Sozialgericht: Krankenkasse muss Tattoo-Entfernung nach Zwangsprostitution zahlen
Die 30-jährige Klägerin war Opfer eines als „die heiligen Zwei“ bekannten Täterduos. Während ihrer Gefangenschaft wurde ihr am Hals eine Tätowierung mit den Initialen der Täter und der Abkürzung „DH2“ unter Zwang gestochen. Nach ihrer Befreiung durch die Polizei beantragte sie die Kostenübernahme für die Entfernung des Tattoos – die Krankenkasse lehnte ab.
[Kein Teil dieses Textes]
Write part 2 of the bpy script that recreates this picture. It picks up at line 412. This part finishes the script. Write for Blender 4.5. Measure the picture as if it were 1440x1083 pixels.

Eine Tattoo-Entfernung sei keine medizinisch notwendige Behandlung, so die Begründung.
Die Richter sahen das anders: Die Tätowierung wirke entstellend, ziehe öffentliche Aufmerksamkeit auf sich und gefährde die soziale Reintegration der Frau. Sie könne mit ihrer Vergangenheit als Opfer von Zwangsprostitution in Verbindung gebracht werden, was auch durch Medienberichte über den Fall begünstigt werde. Zudem sei die Entfernung medizinisch geboten, um die Behandlung ihrer posttraumatischen Belastungsstörung erfolgreich zu unterstützen. Eine alleinige Psychotherapie reiche in diesem Fall nicht aus.
Das Gericht bewertete die Tattoo-Entfernung daher als ausnahmsweise notwendige Krankenbehandlung – und verpflichtete die Krankenkasse zur Kostenübernahme.